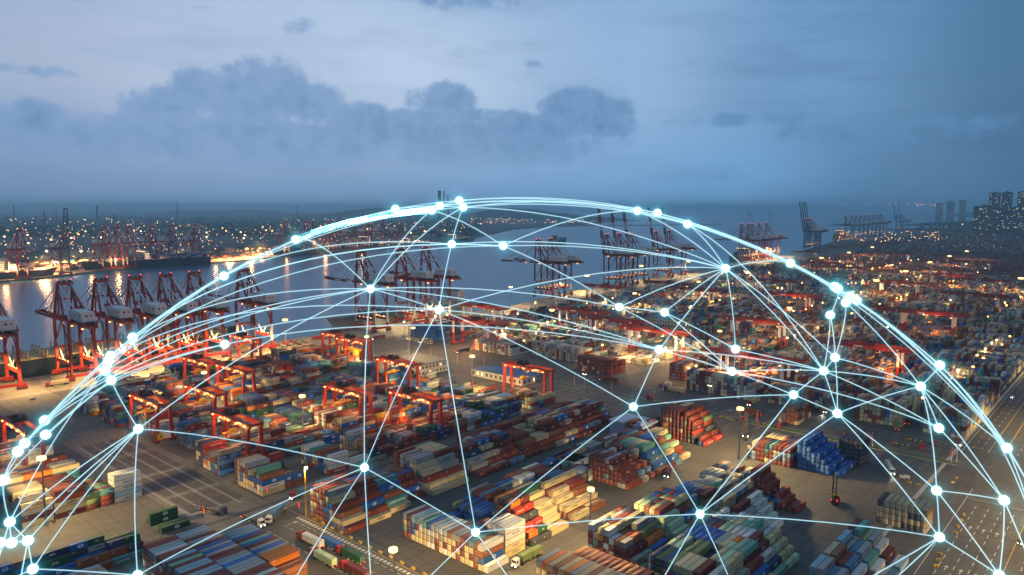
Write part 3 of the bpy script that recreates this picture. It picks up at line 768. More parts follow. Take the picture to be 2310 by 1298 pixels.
def door_mesh(sy):
    b = MB(M_doorbar); y0, y1 = (0.04, 1.14) if sy > 0 else (-1.14, -0.04)
    b.use(CM['object'][1]).box(-.035, 0, y0, y1, .14, CH - .2)
    b.use(M_doorbar)
    for yy in (y0 + .25, y1 - .30): b.box(-.075, -.035, yy - .03, yy + .03, .12, CH - .17)
    for yy in (y0 + .25, y1 - .30): b.box(-.10, -.075, yy - .02, yy + .22, 1.0, 1.06)
    me = b.mesh('door'); ul = me.uv_layers.new(name='UVMap')
    for d in ul.data: d.uv = (.31, .5)
    return me
M_doorbar = mat('door_lock_bar', (0.45, 0.44, 0.42), 0.45, 0.3)
M_letw = mat('lettering_white', (0.75, 0.75, 0.73), 0.6); M_letd = mat('lettering_dark', (0.03, 0.05, 0.09), 0.6); M_letr = mat('lettering_red', (0.45, 0.03, 0.03), 0.6)
CMESH = {12.19: container_mesh(12.19), 6.06: container_mesh(6.06)}
DMESH = [door_mesh(1), door_mesh(-1)]
TEXTS = {'cream': [('COSCO', M_letd, 1.25)], 'grey': [('MAERSK', M_letd, 1.3)], 'white': [('CMA CGM', M_letd, 1.0)], 'teal': [('CHINA SHIPPING', M_letw, 1.15)], 'maroon': [('SITC', M_letw, 1.3)],
         'navy': [('APL', M_letw, 1.35), ('KMTC', M_letw, 1.3)], 'dark green': [('ZGL', M_letw, 1.4)], 'steel blue': [('SITC', M_letw, 1.3)], 'red': [('HAMBURG SUD', M_letw, 1.0)], 'green': [('EVERGREEN', M_letw, 1.2)]}
def emblem_mesh(m):
    b = MB(m); n = 18; vs = []; fs = []
    for s in (1.0, .62):
        for i in range(n):
            t = 2 * math.pi * i / n; vs.append((1.05 * s * math.cos(t), 0, .72 * s * math.sin(t)))
    for i in range(n): fs.append((i, (i + 1) % n, n + (i + 1) % n, n + i))
    b.add(vs, fs)
    b.add([(-.6, 0, -.1), (.6, 0, -.1), (.6, 0, .12), (-.6, 0, .12)], [(0, 1, 2, 3)])
    return b.mesh('emblem')
EMB = emblem_mesh(M_letw)
def mark_mesh(m):                                # small plate of codes at the upper end of a side
    b = MB(m)
    for i in range(3): b.add([(0, 0, -.18 * i), (1.1 - .3 * i, 0, -.18 * i), (1.1 - .3 * i, 0, .09 - .18 * i), (0, 0, .09 - .18 * i)], [(0, 1, 2, 3)])
    return b.mesh('code_marking')
MARKW, MARKR = mark_mesh(M_letw), mark_mesh(M_letr)
used_labels = {}
for i in sorted(IND):
    q = near[i]; rnd = random.Random(i)
    o = bpy.data.objects.new('shipping_container', CMESH[q['L']]); COL.objects.link(o)
    o.location = (q['x'], q['y'], q['z']); c = PAINT[q['p']]; j = rnd.uniform(.86, 1.14)
    o.color = (min(1, c[0] * j), min(1, c[1] * j * rnd.uniform(.96, 1.04)), min(1, c[2] * j * rnd.uniform(.94, 1.06)), 1)
    lab = f"{q['p']} {'long' if q['L'] > 7 else 'short'} container, {ORD[q['t']]}-tier, {NTH[q['r']]}-row, {(q['s'] + ' ') if q['s'] else ''}{NTH[q['b']]}-bay, {q['w']}"
    if len(lab.split()) > 16: lab = lab.replace(' in the ', ' ')
    tag(o, lab, 'container', 'stacked shipping containers')
    used_labels[lab] = used_labels.get(lab, 0) + 1
    for dm in DMESH:
        d = bpy.data.objects.new('door', dm); COL.objects.link(d); d.parent = o; d.location = (-q['L'] / 2, 0, 0); d.color = o.color
def side_mark(q, rnd):
    """lettering / emblem on the long side that faces the open aisle: (mesh, x, z)"""
    L = q['L']
    if q['txt'] == 'OVAL' or q['p'] in ('blue', 'bright blue'): return EMB, .5, 1.35
    if q['p'] in TEXTS and rnd.random() < .62:
        t, m, s = rnd.choice(TEXTS[q['p']])
        if L < 7: s *= .55
        return word_mesh(t, s, m, .02), 0.3, 1.4
    if q['p'] in ('cream', 'white', 'grey'): return MARKR, -L * .36, 2.1
    return MARKW, -L * .40, 2.1
by_id = {}
for o in [o for o in COL.objects if o.name.startswith('shipping_container')]:
    by_id[tuple(round(v, 2) for v in o.location)] = o
marks = MB(); mark_list = []
for i, q in enumerate(near):
    if q['side'] < 3: continue
    me, mx, mz = side_mark(q, random.Random(i * 3 + 1)); y = -CW / 2 - .03
    if i in IND:
        o = by_id[tuple(round(v, 2) for v in (q['x'], q['y'], q['z']))]
        d = bpy.data.objects.new(me.name.split('.')[0], me); COL.objects.link(d); d.parent = o
        d.location = (mx, y, mz)
        if me.name.startswith('lettering'): d.rotation_euler = (R(90), 0, 0)
    elif q['vis'] > 60: mark_list.append((me, q['x'] + mx, q['y'] + y, q['z'] + mz, me.name.startswith('lettering')))
# all the other containers as one mass
rest = [q for i, q in enumerate(BOXES) if i not in IND]
n = len(rest); X = np.array([q['x'] for q in rest]); Y = np.array([q['y'] for q in rest]); Z = np.array([q['z'] for q in rest]); LL = np.array([q['L'] for q in rest])
prng = np.random.default_rng(5)
colr = np.array([PAINT[q['p']] for q in rest]) * prng.uniform(.82, 1.16, (n, 1)) * prng.uniform(.95, 1.05, (n, 3)); colr = np.clip(colr, 0, 1)
v0, f0, m0 = box_data(2.0); v0 = np.array(v0); f0 = np.array(f0)
V = np.repeat(v0[None], n, 0).copy(); V[:, :, 0] *= (LL / 2)[:, None]; V[:, :, 0] += X[:, None]; V[:, :, 1] += Y[:, None]; V[:, :, 2] += Z[:, None]
F = (f0[None] + (np.arange(n) * 8)[:, None, None]).reshape(-1)
me = bpy.data.meshes.new('container_stacks')
me.vertices.add(n * 8); me.vertices.foreach_set('co', V.reshape(-1)); me.loops.add(n * 20); me.loops.foreach_set('vertex_index', F.astype(np.int32))
me.polygons.add(n * 5); me.polygons.foreach_set('loop_start', (np.arange(n * 5) * 4).astype(np.int32))
try: me.polygons.foreach_set('loop_total', np.full(n * 5, 4, np.int32))
except Exception: pass
for m in CM['stuff']: me.materials.append(m)
me.polygons.foreach_set('material_index', np.tile(np.array(m0, np.int32), n))
ul = me.uv_layers.new(name='UVMap'); ul.data.foreach_set('uv', np.tile(np.array([0, 0, 1, 0, 1, 1, 0, 1], np.float32), n * 5))
ca = me.color_attributes.new('paint', 'FLOAT_COLOR', 'CORNER')
cc = np.ones((n, 20, 4), np.float32); cc[:, :, :3] = colr[:, None, :]; ca.data.foreach_set('color', cc.reshape(-1))
me.update(calc_edges=True); me.validate()
o = bpy.data.objects.new('container_stacks', me); COL.objects.link(o)
tag(o, 'countless stacked shipping containers filling the yards into the hazy distance', 'containers', kind='stuff')
mb = MB()
for mm, x, y, z, isw in mark_list:
    mb.use(mm.materials[0]); o0 = len(mb.v)
    mb.v += [(x + v.co.x, y - v.co.z, z + v.co.y) if isw else (x + v.co.x, y + v.co.y, z + v.co.z) for v in mm.vertices]
    for p in mm.polygons: mb.f.append(tuple(i + o0 for i in p.vertices)); mb.mi.append(mb.cur)
d = mb.build('side_lettering', o); d['kind'] = 'stuff'
print('containers', len(BOXES), 'near', NEAR_N, 'marks', len(mark_list), 'dups', [k for k, v in used_labels.items() if v > 1][:5], max(len(k.split()) for k in used_labels))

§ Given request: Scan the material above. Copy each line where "that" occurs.

§ Expected answer:
Write part 3 of the bpy script that recreates this picture. It picks up at line 768. More parts follow. Take the picture to be 2310 by 1298 pixels.
    """lettering / emblem on the long side that faces the open aisle: (mesh, x, z)"""